Les mécanismes du racisme
Cora ne fait pas que courir : les circonstances la forcent parfois à trouver un abri. C’est le cas, en Caroline du Nord, lorsqu’elle aboutit chez Martin et Ethel Wells. Martin est le fils d’un militant abolitionniste, qui a repris sans conviction les activités de son père. Sa femme Ethel n’est de mèche avec lui que pour sauver sa propre peau (il était extrêmement risqué pour des Blancs de venir en aide aux esclaves en fuite). Cora devra passer plusieurs mois dissimulée dans les combles de leur maison, à retenir son souffle pour que Fiona, la bonne, ne découvre pas sa présence. Elle n’aura guère de distraction à part la lecture d’un vieil almanach à la lueur d’une bougie ou la contemplation d’un parc, le soir, à travers une petite fenêtre. D’étranges rassemblements s’y tiennent à la nuit tombée. Le parc tient lieu de colline de Justice et Cora assistera à d’horribles rituels… Dans ce sixième roman, où il donne la pleine mesure de son talent, Colson Whitehead explore les mécanismes du racisme aux États-Unis. Il montre des personnages pourris par la haine et d’autres animés par la plus poignante des empathies. Les faits qu’il relate sont souvent atroces et troublants, mais le propos est si sobre et si bien dosé que le lecteur est atteint non seulement au cœur, mais dans son humanité. Tour de force narratif, Underground Railroad est un roman à la fois palpitant et à méditer.

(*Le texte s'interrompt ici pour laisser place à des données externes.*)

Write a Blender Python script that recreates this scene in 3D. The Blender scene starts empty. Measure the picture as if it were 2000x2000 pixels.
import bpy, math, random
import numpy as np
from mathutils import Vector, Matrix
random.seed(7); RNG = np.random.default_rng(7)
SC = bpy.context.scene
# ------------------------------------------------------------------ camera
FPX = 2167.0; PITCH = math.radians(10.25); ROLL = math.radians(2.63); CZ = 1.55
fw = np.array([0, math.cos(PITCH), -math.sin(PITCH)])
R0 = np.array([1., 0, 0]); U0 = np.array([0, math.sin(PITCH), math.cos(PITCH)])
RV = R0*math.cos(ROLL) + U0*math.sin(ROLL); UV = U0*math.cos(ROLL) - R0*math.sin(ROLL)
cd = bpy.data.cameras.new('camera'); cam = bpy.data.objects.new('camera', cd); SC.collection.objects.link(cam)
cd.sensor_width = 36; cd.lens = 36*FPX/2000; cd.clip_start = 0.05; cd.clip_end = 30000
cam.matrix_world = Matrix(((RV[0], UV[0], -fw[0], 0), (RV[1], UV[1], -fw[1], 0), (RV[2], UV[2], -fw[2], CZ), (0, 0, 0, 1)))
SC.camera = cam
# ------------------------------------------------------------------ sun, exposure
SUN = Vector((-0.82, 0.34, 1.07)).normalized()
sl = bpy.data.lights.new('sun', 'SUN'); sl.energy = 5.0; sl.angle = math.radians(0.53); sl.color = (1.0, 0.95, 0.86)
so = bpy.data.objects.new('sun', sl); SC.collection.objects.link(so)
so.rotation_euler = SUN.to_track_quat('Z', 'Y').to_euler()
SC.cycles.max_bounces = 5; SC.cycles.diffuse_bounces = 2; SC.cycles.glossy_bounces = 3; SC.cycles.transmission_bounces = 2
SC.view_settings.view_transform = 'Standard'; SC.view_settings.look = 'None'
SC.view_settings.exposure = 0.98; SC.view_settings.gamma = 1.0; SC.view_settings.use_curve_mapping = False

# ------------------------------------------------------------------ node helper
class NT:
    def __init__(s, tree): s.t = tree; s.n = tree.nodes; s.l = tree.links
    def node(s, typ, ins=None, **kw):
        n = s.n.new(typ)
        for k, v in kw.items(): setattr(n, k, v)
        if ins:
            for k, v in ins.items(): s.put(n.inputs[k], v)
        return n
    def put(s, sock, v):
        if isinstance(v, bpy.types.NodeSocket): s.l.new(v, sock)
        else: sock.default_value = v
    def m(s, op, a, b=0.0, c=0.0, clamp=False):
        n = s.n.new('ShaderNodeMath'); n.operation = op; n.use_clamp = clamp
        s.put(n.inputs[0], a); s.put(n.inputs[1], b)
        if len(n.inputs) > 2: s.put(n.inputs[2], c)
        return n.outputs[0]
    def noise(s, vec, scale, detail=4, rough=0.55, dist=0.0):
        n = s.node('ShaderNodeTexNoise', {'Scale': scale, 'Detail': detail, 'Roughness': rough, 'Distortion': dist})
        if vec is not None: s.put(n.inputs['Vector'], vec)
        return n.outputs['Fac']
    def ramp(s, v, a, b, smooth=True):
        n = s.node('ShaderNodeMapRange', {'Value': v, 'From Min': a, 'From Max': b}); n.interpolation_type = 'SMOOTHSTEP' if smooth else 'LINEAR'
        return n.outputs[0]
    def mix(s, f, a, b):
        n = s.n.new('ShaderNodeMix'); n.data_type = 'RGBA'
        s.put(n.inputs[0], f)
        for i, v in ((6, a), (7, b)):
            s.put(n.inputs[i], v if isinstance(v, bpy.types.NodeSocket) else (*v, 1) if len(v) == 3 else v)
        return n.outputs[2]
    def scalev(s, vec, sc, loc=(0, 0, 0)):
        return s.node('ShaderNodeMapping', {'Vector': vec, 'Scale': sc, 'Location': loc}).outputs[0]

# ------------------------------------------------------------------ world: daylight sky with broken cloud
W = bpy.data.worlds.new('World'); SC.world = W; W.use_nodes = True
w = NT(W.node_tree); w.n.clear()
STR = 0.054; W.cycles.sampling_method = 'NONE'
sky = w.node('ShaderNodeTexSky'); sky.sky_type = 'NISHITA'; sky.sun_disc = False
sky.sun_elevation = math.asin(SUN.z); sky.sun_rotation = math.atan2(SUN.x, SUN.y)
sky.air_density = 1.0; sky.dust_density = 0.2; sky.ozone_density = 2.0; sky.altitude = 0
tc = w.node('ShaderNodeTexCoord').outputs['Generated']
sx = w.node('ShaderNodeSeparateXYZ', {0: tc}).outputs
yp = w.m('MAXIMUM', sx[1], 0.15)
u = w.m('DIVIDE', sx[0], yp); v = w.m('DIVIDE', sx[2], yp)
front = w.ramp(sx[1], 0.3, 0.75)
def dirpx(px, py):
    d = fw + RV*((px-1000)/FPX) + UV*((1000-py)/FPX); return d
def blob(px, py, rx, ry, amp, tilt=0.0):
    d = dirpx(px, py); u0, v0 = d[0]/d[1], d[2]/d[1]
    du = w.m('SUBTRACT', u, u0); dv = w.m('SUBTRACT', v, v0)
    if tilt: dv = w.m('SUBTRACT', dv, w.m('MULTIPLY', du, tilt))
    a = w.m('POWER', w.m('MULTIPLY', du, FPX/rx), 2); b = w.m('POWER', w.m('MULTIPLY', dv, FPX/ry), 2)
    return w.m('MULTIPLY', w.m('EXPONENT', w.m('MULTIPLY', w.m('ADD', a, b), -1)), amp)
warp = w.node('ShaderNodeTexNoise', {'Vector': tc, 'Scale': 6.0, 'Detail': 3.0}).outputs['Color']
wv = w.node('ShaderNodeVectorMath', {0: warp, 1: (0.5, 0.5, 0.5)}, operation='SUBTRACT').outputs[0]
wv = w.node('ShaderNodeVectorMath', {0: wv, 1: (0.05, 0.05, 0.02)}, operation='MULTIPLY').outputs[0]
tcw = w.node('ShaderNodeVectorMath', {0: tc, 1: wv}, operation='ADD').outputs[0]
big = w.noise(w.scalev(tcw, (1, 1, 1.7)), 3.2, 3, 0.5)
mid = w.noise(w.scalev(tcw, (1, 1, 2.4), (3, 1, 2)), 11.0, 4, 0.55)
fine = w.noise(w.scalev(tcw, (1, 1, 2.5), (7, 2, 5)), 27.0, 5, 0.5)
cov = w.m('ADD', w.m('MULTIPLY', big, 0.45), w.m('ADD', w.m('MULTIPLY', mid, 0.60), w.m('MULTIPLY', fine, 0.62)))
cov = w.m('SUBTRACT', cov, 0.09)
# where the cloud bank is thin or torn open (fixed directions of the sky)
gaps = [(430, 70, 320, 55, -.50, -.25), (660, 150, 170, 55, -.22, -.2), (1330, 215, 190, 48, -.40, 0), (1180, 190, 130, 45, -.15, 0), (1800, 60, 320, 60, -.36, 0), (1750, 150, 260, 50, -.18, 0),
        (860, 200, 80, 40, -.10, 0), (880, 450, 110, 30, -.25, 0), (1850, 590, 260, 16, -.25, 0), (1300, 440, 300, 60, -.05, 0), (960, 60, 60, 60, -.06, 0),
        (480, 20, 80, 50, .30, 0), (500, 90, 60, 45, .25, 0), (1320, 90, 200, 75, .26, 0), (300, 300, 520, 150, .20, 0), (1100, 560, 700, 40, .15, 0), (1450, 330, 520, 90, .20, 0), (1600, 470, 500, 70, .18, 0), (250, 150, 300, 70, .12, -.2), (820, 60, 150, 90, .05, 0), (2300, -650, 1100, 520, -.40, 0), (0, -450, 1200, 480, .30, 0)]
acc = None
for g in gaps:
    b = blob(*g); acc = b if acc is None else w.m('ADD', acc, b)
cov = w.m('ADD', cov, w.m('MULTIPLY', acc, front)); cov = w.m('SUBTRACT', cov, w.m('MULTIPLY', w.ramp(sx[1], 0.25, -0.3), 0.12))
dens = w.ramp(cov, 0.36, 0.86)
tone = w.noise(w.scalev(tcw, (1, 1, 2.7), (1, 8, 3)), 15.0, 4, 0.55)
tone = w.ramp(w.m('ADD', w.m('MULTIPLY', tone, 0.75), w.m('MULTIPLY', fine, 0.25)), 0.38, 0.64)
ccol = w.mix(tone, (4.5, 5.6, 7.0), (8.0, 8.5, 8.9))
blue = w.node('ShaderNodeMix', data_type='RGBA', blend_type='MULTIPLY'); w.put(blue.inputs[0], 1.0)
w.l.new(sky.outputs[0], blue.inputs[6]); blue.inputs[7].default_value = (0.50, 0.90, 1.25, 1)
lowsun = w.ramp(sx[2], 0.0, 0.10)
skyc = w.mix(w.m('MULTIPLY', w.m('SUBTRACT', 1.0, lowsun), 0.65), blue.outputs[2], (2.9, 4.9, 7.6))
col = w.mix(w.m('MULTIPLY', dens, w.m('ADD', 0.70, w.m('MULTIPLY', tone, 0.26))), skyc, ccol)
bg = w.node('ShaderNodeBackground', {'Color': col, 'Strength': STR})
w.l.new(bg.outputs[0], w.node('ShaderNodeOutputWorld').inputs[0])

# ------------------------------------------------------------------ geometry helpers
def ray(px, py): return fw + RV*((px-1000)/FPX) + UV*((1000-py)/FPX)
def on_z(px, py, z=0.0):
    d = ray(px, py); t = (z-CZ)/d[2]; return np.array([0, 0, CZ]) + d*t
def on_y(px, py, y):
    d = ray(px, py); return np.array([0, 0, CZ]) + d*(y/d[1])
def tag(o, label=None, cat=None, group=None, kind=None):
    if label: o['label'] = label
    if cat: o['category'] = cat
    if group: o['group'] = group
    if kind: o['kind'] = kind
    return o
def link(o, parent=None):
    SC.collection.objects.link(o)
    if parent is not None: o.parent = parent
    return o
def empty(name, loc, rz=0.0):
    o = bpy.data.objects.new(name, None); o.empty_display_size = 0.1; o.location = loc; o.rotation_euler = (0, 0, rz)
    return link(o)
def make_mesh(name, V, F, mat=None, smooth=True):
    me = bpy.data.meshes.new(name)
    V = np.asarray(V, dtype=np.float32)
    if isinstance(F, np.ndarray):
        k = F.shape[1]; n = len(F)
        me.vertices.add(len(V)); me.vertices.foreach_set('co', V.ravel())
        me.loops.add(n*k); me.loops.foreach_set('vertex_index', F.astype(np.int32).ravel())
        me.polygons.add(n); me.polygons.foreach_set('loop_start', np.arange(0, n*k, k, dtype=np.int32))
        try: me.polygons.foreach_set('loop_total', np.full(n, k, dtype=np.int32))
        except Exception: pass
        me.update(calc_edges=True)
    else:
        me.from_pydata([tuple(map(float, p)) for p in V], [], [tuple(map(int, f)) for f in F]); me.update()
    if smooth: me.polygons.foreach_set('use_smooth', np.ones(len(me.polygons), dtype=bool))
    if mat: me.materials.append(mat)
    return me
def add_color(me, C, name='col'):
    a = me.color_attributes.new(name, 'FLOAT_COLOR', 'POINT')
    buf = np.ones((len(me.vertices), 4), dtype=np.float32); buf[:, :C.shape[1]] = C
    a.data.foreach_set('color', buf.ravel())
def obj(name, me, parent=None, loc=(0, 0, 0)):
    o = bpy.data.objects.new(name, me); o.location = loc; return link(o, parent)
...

1. Colson Whitehead, Underground Railroad, traduit de l’américain par Serge Chauvin, Albin Michel, Paris, 2017, 402 p. ; 32,95 $.
2. Barack Obama cité par Khadija Moussou, « Barack Obama : les livres qui lui ont sauvé la vie », Elle, 18 janvier 2017, en ligne, www.elle.fr/Loisirs/Livres/Dossiers/Barack-Obama-les-livres-qui-lui-ont-sauve-la-vie/The-Underground-Railroad-de-Colson-Whitehead.
EXTRAITS
Le troisième jour, juste après le déjeuner, on rappela les cueilleurs occupés aux champs ; les lavandières, cuisinières et palefreniers furent interrompus dans leurs tâches, le personnel de maison dans son ménage. Tous se rassemblèrent sur la pelouse. Les hôtes de Randall sirotèrent du rhum épicé tandis que Big Anthony était aspergé d’huile et rôti. Les spectateurs se virent épargner ses hurlements, car dès le premier jour on lui avait tranché ses attributs virils, qu’on lui avait fourrés dans la bouche avant de la coudre. L’échafaud fumait, noircissait et brûlait, et les figures sculptées dans le bois se tordaient dans les flammes comme si elles étaient vivantes.
p. 67-68
La littérature anti-esclavagiste était illégale dans cette région du pays. Les abolitionnistes et sympathisants qui s’aventuraient en Géorgie et en Floride étaient chassés, fustigés et molestés par la foule, recouverts de goudron et de plumes. Les méthodistes et leurs inanités n’avaient pas leur place dans le giron du roi Coton. Les planteurs ne toléraient pas la contagion.
p. 75
Les cadavres pendaient aux arbres comme des ornements pourrissants. Certains étaient nus, d’autres à demi vêtus, le fond de pantalon noirci d’excréments attestant que leurs intestins s’étaient vidés à l’instant où leur nuque s’était rompue. D’horribles plaies et blessures marquaient la chair des deux corps les plus proches, ceux qu’éclairait la lanterne du chef de gare. […] « Désormais, ils appellent cette route la Piste de la Liberté, dit Martin en replaçant la toile. Les cadavres la jonchent tout du long, jusqu’à la ville. »
p. 199
Quel est ce monde, pensa-t-elle, qui fait d’une prison vivante votre seul refuge. Était-elle libérée de ses liens ou prise dans leur toile ? Comment décrire le statut d’une fugitive ? La liberté était une chose changeante selon le point de vue, de même qu’une forêt vue de près est un maillage touffu, un labyrinthe d’arbres, alors que du dehors, depuis la clairière vide, on en voit les limites. Être libre n’était pas une question de chaînes, ni d’espace disponible.
p. 235
La première et la dernière chose qu’elle offrit à sa fille, ce fut des excuses. Cora dormait encore dans son ventre, pas plus grosse qu’un poing, quand elle s’excusa par avance du monde où elle allait l’amener. Cora dormait à côté d’elle dans la soupente, dix ans plus tard, quand Mabel s’excusa de faire d’elle une enfant perdue. Cora ne les entendit ni l’une ni l’autre.